To European ears this may sound surreal but in Saudi Arabia the population is not taxed. The Saudi government in conjunction with five other Gulf states, thus, is planning to implement a value-added tax (VAT) on their populations as a compensation for the drop in oil prices.
Iran by contrast has only a few possibilities to react on short-term lost revenues. Due to the disastrous inflation of recent years with annual rates up to 35 percent tax, increases at short notice appear utterly difficult to enforce.
Altogether, in the poker game of lowest oil prices, Saudi Arabia has the greatest monetary scope and plays it off relentlessly—against friend and foe.
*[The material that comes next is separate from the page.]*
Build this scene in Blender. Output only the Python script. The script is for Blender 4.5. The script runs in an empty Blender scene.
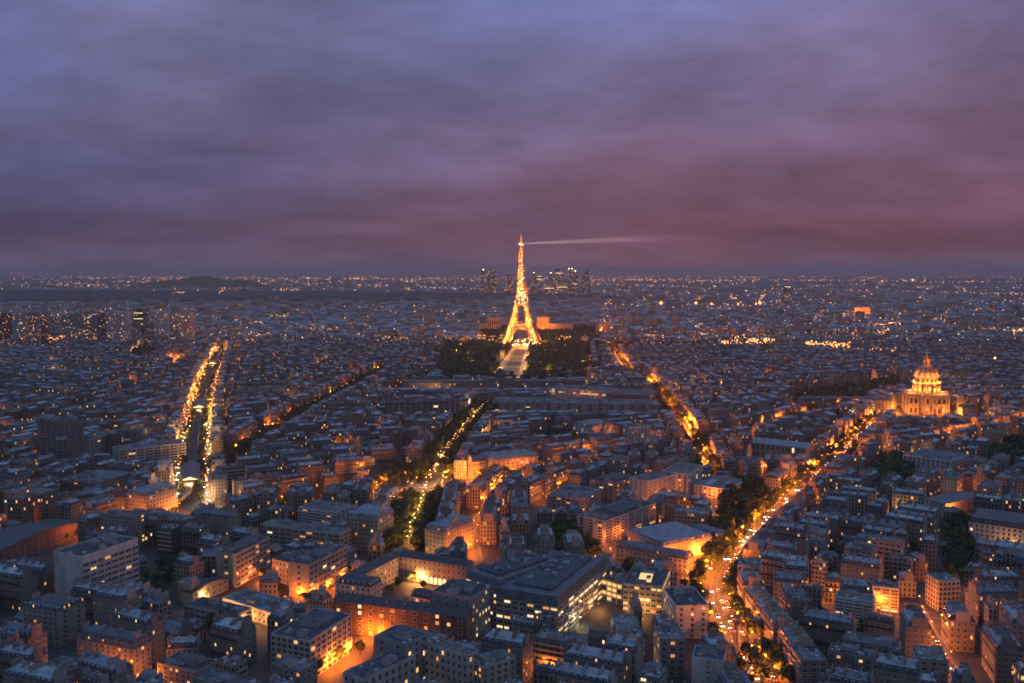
import bpy, math, random
import numpy as np
R = random.Random(7)
SC = bpy.context.scene
COL = SC.collection
# ------------------------------------------------------------------ camera, sky, sun, exposure
H_CAM, F_PX, CXP, CYP, Y0 = 210.0, 917.0, 512.0, 341.5, 271.0
PITCH = math.atan((CYP - Y0) / F_PX)
cam = bpy.data.cameras.new('camera'); cam.sensor_width = 36.0; cam.lens = F_PX / 1024 * 36
cam.clip_start = 1.0; cam.clip_end = 120000.0
co = bpy.data.objects.new('camera', cam); COL.objects.link(co)
co.location = (0, 0, H_CAM); co.rotation_euler = (math.pi / 2 - PITCH, 0, 0)
SC.camera = co
SC.view_settings.view_transform = 'Standard'; SC.view_settings.look = 'None'
SC.view_settings.exposure = 0.0; SC.view_settings.gamma = 1.0; SC.view_settings.use_curve_mapping = False
SC.render.engine = 'CYCLES'
cy = SC.cycles
cy.use_denoising = True; cy.max_bounces = 2; cy.diffuse_bounces = 1; cy.glossy_bounces = 1
cy.transmission_bounces = 2; cy.volume_bounces = 0; cy.transparent_max_bounces = 8
cy.use_light_tree = True; cy.sample_clamp_indirect = 4.0; cy.caustics_reflective = False; cy.caustics_refractive = False
cy.filter_width = 1.7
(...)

Saudi Arabia is by far the biggest producer within the OPEC and, hence, is considered its de facto-leader. All in all, the 13 OPEC countries had to bemoan a loss in revenues of about 500 billion dollars due to the oil price low in 2015 alone. If the Saudis had allowed the common price formation mechanisms to work and pursued a policy of curbing outputs the dramatic fall in prices could have been avoided.
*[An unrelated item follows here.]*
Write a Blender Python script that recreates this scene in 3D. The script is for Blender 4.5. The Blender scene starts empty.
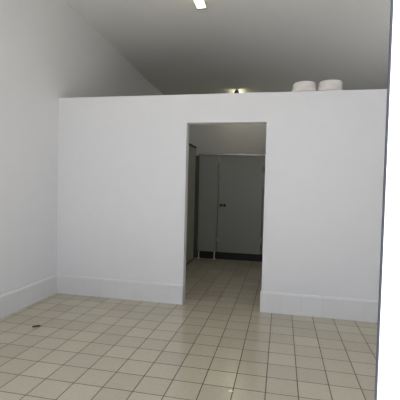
import bpy, bmesh, math, random
from mathutils import Vector, Matrix

random.seed(4)
S = bpy.context.scene
COL = S.collection
T = 0.2                      # one floor tile, metres

# ------------------------------------------------------------------ camera
YAW, PITCH, ROLL, F = 0.2111, 0.0324, 0.0256, 378.74
cam_d = bpy.data.cameras.new('camera')
cam_d.sensor_fit = 'HORIZONTAL'; cam_d.sensor_width = 36.0; cam_d.lens = F / 400 * 36.0
cam_d.clip_start = 0.02
cam = bpy.data.objects.new('camera', cam_d); COL.objects.link(cam)
right = Vector((math.cos(YAW), math.sin(YAW), 0)); fw = Vector((-math.sin(YAW), math.cos(YAW), 0)); up = Vector((0, 0, 1))
f2 = fw * math.cos(PITCH) - up * math.sin(PITCH); u2 = up * math.cos(PITCH) + fw * math.sin(PITCH)
r3 = right * math.cos(ROLL) + u2 * math.sin(ROLL); u3 = u2 * math.cos(ROLL) - right * math.sin(ROLL)
m = Matrix((r3, u3, -f2)).transposed().to_4x4()
m.translation = Vector((-0.7111, -19.6256, 6.3341)) * T
cam.matrix_world = m
S.camera = cam

# ------------------------------------------------------------------ light
SKY, SUN, EXPOSURE = 1.9, 8.3, 0.0
LAMP_FRONT, LAMP_REAR = 2.5, 3.6
w = bpy.data.worlds.new('sky'); S.world = w; w.use_nodes = True
nt = w.node_tree; bg = nt.nodes['Background']
bg.inputs['Color'].default_value = (0.82, 0.87, 1.0, 1); bg.inputs['Strength'].default_value = SKY
sun_d = bpy.data.lights.new('sun', 'SUN'); sun_d.energy = SUN; sun_d.angle = 0.0093; sun_d.color = (1, 0.985, 0.965)
sun = bpy.data.objects.new('sun', sun_d); COL.objects.link(sun)
sun.location = (2, -8, 9)
sun.rotation_euler = Vector((-0.30, 0.36, -1.0)).to_track_quat('-Z', 'Y').to_euler()
# daylight portals in the entrance opening and the added right bay
for px, pw in ((-5.36, 11.3), (4.9, 6.2)):
    pd = bpy.data.lights.new('entrance_portal', 'AREA'); pd.shape = 'RECTANGLE'; pd.size = pw * T; pd.size_y = 14.0 * T
    pd.cycles.is_portal = True
    po = bpy.data.objects.new('entrance_portal', pd); COL.objects.link(po)
    po.location = (px * T, -15.05 * T, 7.0 * T); po.rotation_euler = (math.radians(90), 0, 0)
pd = bpy.data.lights.new('added_window_portal', 'AREA'); pd.shape = 'RECTANGLE'; pd.size = 8 * T; pd.size_y = 9 * T  # portal for the added window on the right
pd.cycles.is_portal = True
po = bpy.data.objects.new('added_window_portal', pd); COL.objects.link(po)
po.location = (13.25 * T, 5.5 * T, 6.5 * T); po.rotation_euler = (0, math.radians(90), 0)
vs = S.view_settings
vs.view_transform = 'Standard'; vs.look = 'None'; vs.gamma = 1.0; vs.use_curve_mapping = False; vs.exposure = EXPOSURE

# ------------------------------------------------------------------ materials
def mat(name, color, rough=0.6, metal=0.0, spec=0.5, bump=0.0, bscale=60.0, mottling=0.0, mscale=3.0):
    mt = bpy.data.materials.new(name); mt.use_nodes = True
    n = mt.node_tree.nodes; l = mt.node_tree.links; b = n['Principled BSDF']
    b.inputs['Roughness'].default_value = rough; b.inputs['Metallic'].default_value = metal
    b.inputs['Specular IOR Level'].default_value = spec
    b.inputs['Base Color'].default_value = (*color, 1)
    if mottling or bump:
        g = n.new('ShaderNodeNewGeometry')
    if mottling:
        t = n.new('ShaderNodeTexNoise'); t.inputs['Scale'].default_value = mscale; t.inputs['Detail'].default_value = 5
        l.new(g.outputs['Position'], t.inputs['Vector'])
        mx = n.new('ShaderNodeMix'); mx.data_type = 'RGBA'
        mx.inputs[6].default_value = (*[c * (1 - mottling) for c in color], 1)
        mx.inputs[7].default_value = (*[min(1, c * (1 + mottling)) for c in color], 1)
        l.new(t.outputs['Fac'], mx.inputs[0]); l.new(mx.outputs[2], b.inputs['Base Color'])
    if bump:
        t = n.new('ShaderNodeTexNoise'); t.inputs['Scale'].default_value = bscale; t.inputs['Detail'].default_value = 4
        l.new(g.outputs['Position'], t.inputs['Vector'])
        bp = n.new('ShaderNodeBump'); bp.inputs['Strength'].default_value = bump; bp.inputs['Distance'].default_value = 0.004
        l.new(t.outputs['Fac'], bp.inputs['Height']); l.new(bp.outputs['Normal'], b.inputs['Normal'])
    return mt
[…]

By ceaselessly pumping oil on the markets on a big scale, the leadership in Riyadh, however, decided to exploit its power in the OPEC to abrogate these stabilizing mechanisms. No other OPEC country has as extraordinarily convenient financial preconditions as Saudi Arabia. The oil price low thus hits the other national economies much harder than the Saudi one.
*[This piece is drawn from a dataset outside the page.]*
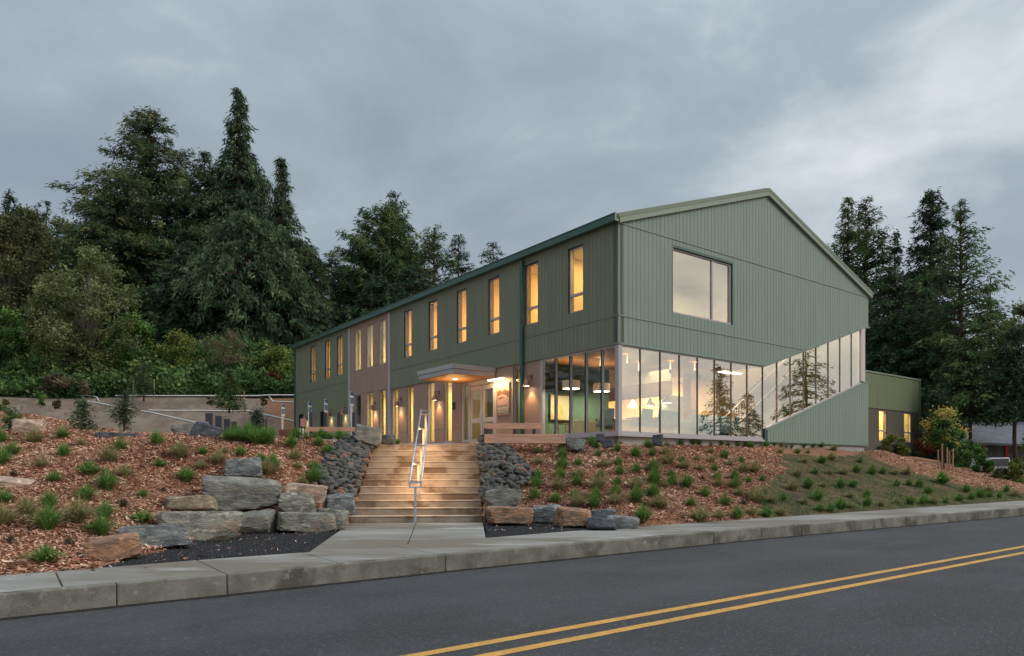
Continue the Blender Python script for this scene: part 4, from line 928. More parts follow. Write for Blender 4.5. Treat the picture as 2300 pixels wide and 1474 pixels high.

In order to improve its position in a fist fight against Tehran, the leadership in Riyadh embraces the possibility of the economic breakdown of its allies—Venezuela stands on the threshold of collapse.
Saudi Arabia’s conduct is intolerable. Therefore, the other OPEC countries should attempt to pursue their common aim of re-stabilized oil prices which otherwise could be achieved in cooperation with the four big non-OPEC oil producers: USA, Russia, China and Canada.
In any case, an expansion of the conflict between Saudi Arabia and Iran must be prevented. International pressure should be exerted on both countries in order to resume their diplomatic relations and to cease the rhetoric saber-rattling.
A direct military confrontation of the two regional powers would catastrophically impact the whole Middle East. Due to the present sectarian incitement an escalation would perilously radiate in all other war theaters in the region.
The deliberate incitement of the two big Islamic denominations that we witness today is nothing but an instrumentalization of religion. Artificial borders are drawn and differences are accentuated and elevated in order to justify violent action.
There is no millennia old war between Shias and Sunnis. The roots of the current tensions can hardly be traced back longer than a few decades. The tale of the ancient bitter enmity of the two Islamic denominations is a myth. With the aim of uniting peoples behind their leaders in distinction to “the other”, as it is so often the case, religion is misused as a dividing tool in order to enforce a political agenda.
Like the Israel-Palestine conflict or Huntington’s long-yearned-for Clash of Civilizations, the conflict Saudi Arabia vs. Iran is not about religion, nor the legitimate succession of the Prophet Muhammad—it is about politics, particularly power politics. It is about market areas, spheres of influence, market shares, and predominance.
The rhetoric of the conflict must be dragged out of the realm of a religious mysticism. There, naturally, it remains intractable. Religion to human beings is something utterly personal, emotional. If the religious component of the conflict Saudi Arabia vs. Iran, however, is eliminated and instead its real nature is unmasked—which is a battle over political and economic predominance—it will become substantially harder to incite peoples against one another. The conflict must be resolved at negotiating tables not on battlefields.